Of course, the rides are almost secondary for fans when it comes to the Wizarding World, said Robert Niles, publisher of the Web site www.themeparkinsider.com.
"People are expecting to immerse themselves in the whole Harry Potter universe," Niles said. "Really, a lot more than other attractions, people are going to be paying a lot of attention to the theming, the attention to detail and the atmosphere of the place, more so than the rides."
Universal Studios would not elaborate on any of its plans last week.
"We will be excited to talk about the Wizarding World of Harry Potter - when we are ready to do so," spokesman Tom Schroder said.

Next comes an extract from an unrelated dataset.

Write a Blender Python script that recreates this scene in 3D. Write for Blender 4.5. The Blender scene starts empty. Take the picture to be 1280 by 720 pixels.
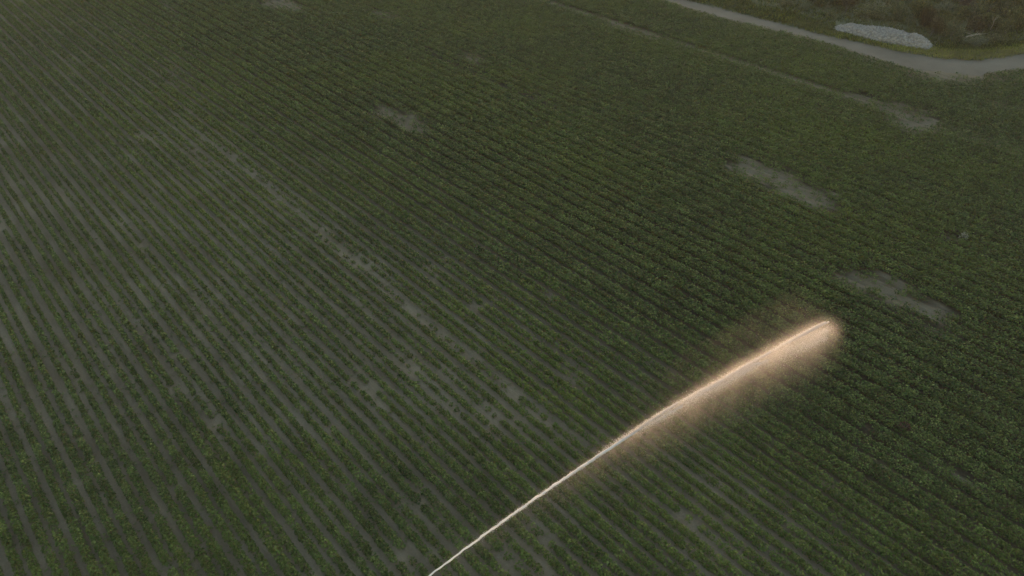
import bpy, math, random
import numpy as np
from mathutils import Vector

C = bpy.context.scene.collection
S = bpy.context.scene
rs = np.random.RandomState(7)
random.seed(7)
R = math.radians

# ------------------------------------------------------------------ camera
H = 33.0
PITCH = R(37.1)
F = 914.0                      # focal length in pixels of a 1280 wide frame
cam_d = bpy.data.cameras.new('camera')
cam = bpy.data.objects.new('camera', cam_d); C.objects.link(cam)
cam_d.sensor_width = 36.0; cam_d.lens = 36.0 * F / 1280.0
cam_d.clip_start = 0.1; cam_d.clip_end = 3000
cam.location = (0, 0, H); cam.rotation_euler = (math.pi / 2 - PITCH, 0, 0)
S.camera = cam

# ------------------------------------------------------------------ light
SUN_EL, SUN_AZ = R(3.0), R(6.0)      # azimuth measured clockwise from +Y
w = bpy.data.worlds.new('World'); S.world = w; w.use_nodes = True
nt = w.node_tree
bg = nt.nodes['Background']
sky = nt.nodes.new('ShaderNodeTexSky'); sky.sky_type = 'NISHITA'; sky.sun_disc = False
sky.sun_elevation = SUN_EL; sky.sun_rotation = SUN_AZ; sky.dust_density = 0.6; sky.air_density = 1.0; sky.ozone_density = 1.0
nt.links.new(sky.outputs[0], bg.inputs[0]); bg.inputs[1].default_value = 0.15
sd = bpy.data.lights.new('sun', 'SUN'); sd.energy = 2.6; sd.angle = R(0.6); sd.color = (1.0, 0.60, 0.35)
sun = bpy.data.objects.new('sun', sd); C.objects.link(sun)
sv = Vector((math.sin(SUN_AZ) * math.cos(SUN_EL), math.cos(SUN_AZ) * math.cos(SUN_EL), math.sin(SUN_EL)))
sun.rotation_euler = sv.to_track_quat('Z', 'Y').to_euler(); sun.location = (60, 60, 60)
S.view_settings.view_transform = 'Standard'; S.view_settings.look = 'None'
S.view_settings.gamma = 1.0; S.view_settings.exposure = 2.40
S.render.engine = 'CYCLES'
S.cycles.use_denoising = True
S.cycles.max_bounces = 6; S.cycles.diffuse_bounces = 2; S.cycles.glossy_bounces = 2
S.cycles.transmission_bounces = 4; S.cycles.transparent_max_bounces = 8; S.cycles.volume_bounces = 0
S.cycles.volume_max_steps = 64; S.cycles.volume_step_rate = 1.0

# ------------------------------------------------------------------ geometry of the view
sp, cp = math.sin(PITCH), math.cos(PITCH)
def G(x, y, h=0.0):
    """ground point (at height h) seen at photograph pixel x, y"""
    X = (x - 640) / F; v = (y - 360) / F
    d = (H - h) / (sp + v * cp)
    return np.array([X * d, d * (cp - v * sp), h])
def P(x, y, z=0.0):
    """photograph pixel of world point(s)"""
    dz = np.asarray(z) - H
    depth = y * cp - dz * sp
    return 640 + F * x / depth, 360 + F * (-dz * cp - y * sp) / depth

ROW = R(41.4)
E = np.array([-math.sin(ROW), math.cos(ROW)])     # along the rows
N = np.array([math.cos(ROW), math.sin(ROW)])      # across the rows
def VPX(r, y=400): return -370 + r * (y + 332)
def U(x, y):
    g = G(x, y); return g[0] * N[0] + g[1] * N[1]
U1 = U(VPX(0.732), 400); U2 = U(VPX(1.241), 400)
BED = (U2 - U1) / 11.0
print('U1', U1, 'U2', U2, 'bed', BED)

# ------------------------------------------------------------------ value noise
def _h(ix, iy, seed):
    n = (ix.astype(np.int64) * 374761393 + iy.astype(np.int64) * 668265263 + seed * 974634777) & 0x7fffffff
    n = ((n ^ (n >> 13)) * 1274126177) & 0x7fffffff
    n = (n ^ (n >> 16)) & 0xffff
    return n / 65535.0
def vnoise(x, y, seed=0):
    x = np.asarray(x, float); y = np.asarray(y, float)
    ix, iy = np.floor(x), np.floor(y); fx, fy = x - ix, y - iy
    fx = fx * fx * (3 - 2 * fx); fy = fy * fy * (3 - 2 * fy)
    a, b = _h(ix, iy, seed), _h(ix + 1, iy, seed); c, d = _h(ix, iy + 1, seed), _h(ix + 1, iy + 1, seed)
    return (a * (1 - fx) + b * fx) * (1 - fy) + (c * (1 - fx) + d * fx) * fy
def fbm(x, y, seed=0, o=3):
    s = 0; a = 0.5; t = 0
    for i in range(o):
        s = s + a * vnoise(x * 2 ** i, y * 2 ** i, seed + i); t += a; a *= 0.5
    return s / t
def smooth(a, b, x):
    t = np.clip((x - a) / (b - a), 0, 1); return t * t * (3 - 2 * t)

# ------------------------------------------------------------------ materials
def mat(name):
    m = bpy.data.materials.new(name); m.use_nodes = True
    return m, m.node_tree, m.node_tree.nodes['Principled BSDF']
def noise_node(nt, scale, detail=4, rough=0.6, coord=None, vec=None):
    n = nt.nodes.new('ShaderNodeTexNoise'); n.inputs['Scale'].default_value = scale
    n.inputs['Detail'].default_value = detail; n.inputs['Roughness'].default_value = rough
    if vec is None:
        g = nt.nodes.new('ShaderNodeNewGeometry'); vec = g.outputs['Position']
    nt.links.new(vec, n.inputs['Vector'])
    return n.outputs['Fac']
def ramp(nt, fac, stops):
    r = nt.nodes.new('ShaderNodeValToRGB'); cr = r.color_ramp
    while len(cr.elements) > 1: cr.elements.remove(cr.elements[-1])
    for i, (p, c) in enumerate(stops):
        e = cr.elements[0] if i == 0 else cr.elements.new(p)
        e.position = p; e.color = (*c, 1)
    nt.links.new(fac, r.inputs[0]); return r.outputs[0]
def mixc(nt, fac, a, b, mode='MIX'):
    m = nt.nodes.new('ShaderNodeMix'); m.data_type = 'RGBA'; m.blend_type = mode
    for v, i in ((fac, 0), (a, 6), (b, 7)):
        if isinstance(v, (int, float)): m.inputs[i].default_value = v
        elif isinstance(v, tuple): m.inputs[i].default_value = (*v, 1)
        else: nt.links.new(v, m.inputs[i])
    return m.outputs[2]
def math_node(nt, op, a, b=0.0, clamp=False):
    m = nt.nodes.new('ShaderNodeMath'); m.operation = op; m.use_clamp = clamp
    for v, i in ((a, 0), (b, 1)):
        if isinstance(v, (int, float)): m.inputs[i].default_value = v
        else: nt.links.new(v, m.inputs[i])
    return m.outputs[0]

def leaf_mat(name, ramp1, patch=None, patch_scale=0.05, transl=0.35, rough=0.55):
    """leaf colour: one tone per leaf, drifting from place to place"""
    m, nt, b = mat(name)
    at = nt.nodes.new('ShaderNodeAttribute'); at.attribute_name = 'tone'
    col = ramp(nt, at.outputs['Fac'], ramp1)
    if patch:
        f = noise_node(nt, patch_scale, 3, 0.55)
        f = ramp(nt, f, [(0.42, (0, 0, 0)), (0.66, (1, 1, 1))])
        col = mixc(nt, f, col, mixc(nt, 0.6, col, patch))
        f2 = noise_node(nt, 0.6, 2, 0.5)
        f2 = ramp(nt, f2, [(0.3, (0.78, 0.78, 0.78)), (0.7, (1.2, 1.2, 1.2))])
        col = mixc(nt, 1.0, col, f2, 'MULTIPLY')
    nt.links.new(col, b.inputs['Base Color']); b.inputs['Roughness'].default_value = rough
    b.inputs['Specular IOR Level'].default_value = 0.09
    tr = nt.nodes.new('ShaderNodeBsdfTranslucent'); nt.links.new(col, tr.inputs['Color'])
    mx = nt.nodes.new('ShaderNodeMixShader'); mx.inputs[0].default_value = transl
    out = nt.nodes['Material Output']
    nt.links.new(b.outputs[0], mx.inputs[1]); nt.links.new(tr.outputs[0], mx.inputs[2]); nt.links.new(mx.outputs[0], out.inputs['Surface'])
    return m

M = {}
M['crop'] = leaf_mat('crop_leaf', [(0.0, (0.033, 0.050, 0.013)), (0.4, (0.071, 0.097, 0.027)), (0.75, (0.130, 0.162, 0.047)), (1.0, (0.22, 0.245, 0.080))],
                     patch=(0.115, 0.145, 0.024), patch_scale=0.045, transl=0.15)
M['olive'] = leaf_mat('olive_leaf', [(0, (0.022, 0.028, 0.008)), (0.6, (0.100, 0.105, 0.034)), (1, (0.29, 0.27, 0.11))], transl=0.25)
M['greygreen'] = leaf_mat('grey_green_leaf', [(0, (0.040, 0.050, 0.022)), (0.6, (0.110, 0.125, 0.060)), (1, (0.26, 0.26, 0.15))], transl=0.25)
M['rust'] = leaf_mat('rust_leaf', [(0, (0.030, 0.024, 0.010)), (0.6, (0.062, 0.050, 0.020)), (1, (0.13, 0.11, 0.048))], transl=0.25)
M['mauve'] = leaf_mat('reddish_leaf', [(0, (0.055, 0.040, 0.026)), (0.6, (0.085, 0.064, 0.044)), (1, (0.13, 0.105, 0.075))], transl=0.25)
M['grass'] = leaf_mat('grass_blade', [(0, (0.030, 0.038, 0.010)), (0.35, (0.06, 0.068, 0.016)), (0.62, (0.17, 0.19, 0.034)), (0.85, (0.27, 0.26, 0.06)), (1, (0.22, 0.19, 0.09))],
                      patch=(0.105, 0.105, 0.045), patch_scale=0.12, transl=0.3)
M['pale_weed'] = leaf_mat('pale_weed_leaf', [(0, (0.16, 0.17, 0.12)), (1, (0.34, 0.34, 0.26))], transl=0.3)
M['red_weed'] = leaf_mat('withered_leaf', [(0, (0.035, 0.018, 0.014)), (1, (0.09, 0.045, 0.035))], transl=0.2)

def simple(name, c, rough=0.8, metal=0.0, var=0.25, scale=6.0):
    m, nt, b = mat(name)
    f = noise_node(nt, scale, 5, 0.6)
    lo = tuple(x * (1 - var) for x in c); hi = tuple(min(1, x * (1 + var)) for x in c)
    nt.links.new(ramp(nt, f, [(0.3, lo), (0.7, hi)]), b.inputs['Base Color'])
    b.inputs['Roughness'].default_value = rough; b.inputs['Metallic'].default_value = metal
    return m
M['bark'] = simple('twig_bark', (0.085, 0.078, 0.060))
M['dead_wood'] = simple('bleached_wood', (0.24, 0.215, 0.165))
M['metal'] = simple('galvanised_steel', (0.45, 0.46, 0.46), 0.45, 0.8, 0.12)
M['rubber'] = simple('black_rubber', (0.02, 0.02, 0.02), 0.8)
M['paint'] = simple('worn_paint', (0.30, 0.05, 0.03), 0.5)

# soil: grey brown silt, streaked along the rows
def soil_mat():
    m, nt, b = mat('field_soil')
    g = nt.nodes.new('ShaderNodeNewGeometry')
    mp = nt.nodes.new('ShaderNodeMapping'); mp.vector_type = 'TEXTURE'
    mp.inputs['Rotation'].default_value = (0, 0, ROW + math.pi / 2); mp.inputs['Scale'].default_value = (6.0, 1.0, 1.0)
    nt.links.new(g.outputs['Position'], mp.inputs['Vector'])
    streak = noise_node(nt, 1.5, 5, 0.6, vec=mp.outputs[0])
    big = noise_node(nt, 0.12, 4, 0.55)
    fine = noise_node(nt, 9.0, 6, 0.7)
    c1 = ramp(nt, big, [(0.3, (0.150, 0.118, 0.074)), (0.7, (0.220, 0.177, 0.118))])
    c2 = ramp(nt, streak, [(0.3, (0.72, 0.72, 0.72)), (0.7, (1.15, 1.15, 1.15))])
    c = mixc(nt, 1.0, c1, c2, 'MULTIPLY')
    c3 = ramp(nt, fine, [(0.3, (0.8, 0.8, 0.8)), (0.7, (1.15, 1.15, 1.15))])
    c = mixc(nt, 1.0, c, c3, 'MULTIPLY')
    at = nt.nodes.new('ShaderNodeAttribute'); at.attribute_name = 'unshaded'      # furrow shade of the dense beds, painted into the soil colour
    c = mixc(nt, at.outputs['Fac'], mixc(nt, 1.0, c, (0.30, 0.30, 0.28), 'MULTIPLY'), c)
    nt.links.new(c, b.inputs['Base Color']); b.inputs['Roughness'].default_value = 0.95; b.inputs['Specular IOR Level'].default_value = 0.1
    bp = nt.nodes.new('ShaderNodeBump'); bp.inputs['Strength'].default_value = 0.6; bp.inputs['Distance'].default_value = 0.04
    nt.links.new(fine, bp.inputs['Height']); nt.links.new(bp.outputs[0], b.inputs['Normal'])
    return m
def road_mat():
    m, nt, b = mat('gravel_road')
    big = noise_node(nt, 0.25, 4, 0.6); fine = noise_node(nt, 7.0, 6, 0.7)
    c = ramp(nt, big, [(0.3, (0.092, 0.076, 0.052)), (0.7, (0.135, 0.112, 0.080))])
    c = mixc(nt, 1.0, c, ramp(nt, fine, [(0.3, (0.8, 0.8, 0.8)), (0.7, (1.2, 1.2, 1.2))]), 'MULTIPLY')
    nt.links.new(c, b.inputs['Base Color']); b.inputs['Roughness'].default_value = 0.95
    bp = nt.nodes.new('ShaderNodeBump'); bp.inputs['Strength'].default_value = 0.5; bp.inputs['Distance'].default_value = 0.03
    nt.links.new(fine, bp.inputs['Height']); nt.links.new(bp.outputs[0], b.inputs['Normal'])
    return m
def rough_ground_mat():
    m, nt, b = mat('rough_ground')
    big = noise_node(nt, 0.2, 5, 0.6); fine = noise_node(nt, 3.0, 6, 0.7)
    c = ramp(nt, big, [(0.3, (0.048, 0.056, 0.018)), (0.5, (0.080, 0.084, 0.032)), (0.72, (0.135, 0.120, 0.056))])
    c = mixc(nt, 1.0, c, ramp(nt, fine, [(0.3, (0.7, 0.7, 0.7)), (0.7, (1.25, 1.25, 1.25))]), 'MULTIPLY')
    nt.links.new(c, b.inputs['Base Color']); b.inputs['Roughness'].default_value = 0.95
    return m
M['soil'] = soil_mat(); M['road'] = road_mat(); M['ground'] = rough_ground_mat()
M['stone'] = simple('pale_stone', (0.235, 0.210, 0.182), 0.85, 0, 0.45, 3.5)
M['stone_bed'] = simple('stone_dust', (0.20, 0.19, 0.18), 0.95, 0, 0.35, 5.0)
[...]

The off-the-charts anticipation surrounding the Wizarding World of Harry Potter comes with some risk for Universal, said Rogers, of BRC Imagination Arts. "If you're dealing with one of the great intellectual properties like, for example, Star Trek or Harry Potter, you have to work very hard to make sure that you don't disappoint the fan base," he said.
Whatever is ultimately included when the Wizarding World of Harry Potter opens next year, newer additions will soon follow. Universal's licensing contract with Warner Bros. requires the resort to add elements from the final movies in the series - the last of which isn't scheduled to arrive in theaters until 2011.
The contract even states that the later movies must be represented "in generally similar per-movie proportion" as the first five films.